Esta verdad dogmática no fue pacíficamente aceptada en el cristianismo naciente ya que o bien se quería salvar el monoteísmo judío y por tanto se soslayaba la distinción tripersonal (monarquianismo, modalismo), o bien se quería subrayar la novedad cristiana de las tres Personas obviándose el monoteísmo (triateísmo).
Como respuesta a todas ellas, la doctrina de la Iglesia sobre la Trinidad ha quedado tal que así: en Dios hemos de considerar una misma y única esencia divina y tres personas divinas que se establecen por cuatro relaciones personales, a saber: la Paternidad: relación del Padre respecto del Hijo; la Filiación: relación del Hijo respecto del Padre; la espiración activa: relación del Padre y del Hijo respecto del Espíritu Santo; y la espiración pasiva: relación del Espíritu Santo respecto del Padre y del Hijo, siendo esta última la que constituye en persona al Espíritu Santo.
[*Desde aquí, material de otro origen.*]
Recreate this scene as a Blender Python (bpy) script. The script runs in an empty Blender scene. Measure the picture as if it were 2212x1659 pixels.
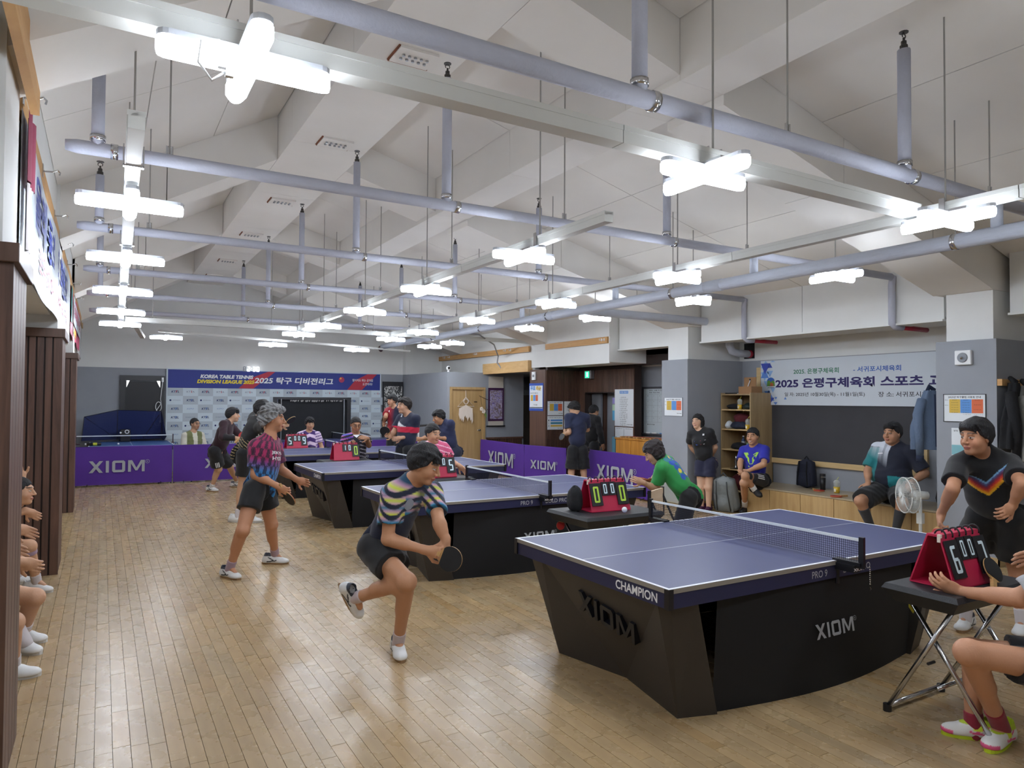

Al lado de estas cuatro relaciones están las dos procesiones trinitarias que también supusieron algunas dificultades. Por procesiones entendemos la procedencia del Hijo y del Espíritu Santo de Dios Padre como fuente y origen. La primera procesión es la del Hijo que es engendrado, no creado, por el Padre eterno, pero para entender bien esto hemos de prescindir de los conceptos de espacio-tiempo. La generación del Hijo se produce en la eternidad y no en la sucesión temporal. De tal modo que el Padre comienza a serlo en cuanto que engendra al Hijo, es decir, el Hijo le hace ser Padre y el Padre le hace ser Hijo. Y esto se produce en la eternidad, en el principio sin principio.
La segunda procesión trinitaria es la del Espíritu Santo. Según la teología católica ésta se produce por el Padre y el Hijo como un mismo y único principio generador. Esto fue expresado en el Credo con la inclusión de la controvertida y conocida fórmula “filioque” (= y por el Hijo). Esta expresión tiene su origen en España, concretamente en el III Concilio de Toledo (589) y venía a expresar mejor la teología de la procedencia del Espíritu Santo que siempre había sostenido la Iglesia desde el Concilio de Constantinopla (381).
Así pues, la Trinidad, en cuanto misterio divino que nos supera, es difícil de comprender. Cualquier formulación que se haga siempre será un intento de aproximación para trasvasar las verdades divinas a categorías racionales humanas. Pero, sea como sea, el mejor concepto para entender la Trinidad es el de “comunión de personas”. Dice el Concilio de Florencia que “In Deo omnia sunt unum ubi non obviat relationis oppositio” (= en Dios todo es único donde no lo impide la oposición de relación). En otras palabras, solo la esencia divina, la gloria, el poder y la adoración es común a las tres Divinas Personas, pero en cuanto que entre ellas se establece una oposición que las relaciona, las hace distintas unas de otras. De modo parecido ocurre con nosotros los humanos: la naturaleza humana, el compuesto humano, es común a todos, todos participamos de la misma y única naturaleza humana; sin embargo, cada uno de nosotros concretamos esta naturaleza y nos diferenciamos unos de otros por las relaciones personales que establecemos, de tal manera que frente al Yo está el Tú, un tú que me interpela y me hace ser consciente de mi ser en el mundo.
Todo este entramado teológico dio como consecuencia un concepto de persona tal, que configuró, no solamente todo el Occidente cristiano, sino también la de los nuevos mundos descubiertos allende el mar. Un concepto que hace de la persona un compuesto único de alma y cuerpo, creado a imagen y semejanza del Dios Trino y que por tanto es sujeto de derechos inalienables y obligaciones intransferibles. El Dios personal, antes citado, reclama un compuesto personal individual al que revelarse por puro amor, libertad y misericordia otorgándole así el mando sobre lo creado y la dignidad de ser elevado a hijo suyo, en el Hijo-Jesucristo, por el bautismo. Y esta, queridos lectores, ha sido la enseñanza católica desde que la Iglesia, fundada por Jesucristo, recibió el mandato de anunciar, enseñar y bautizar.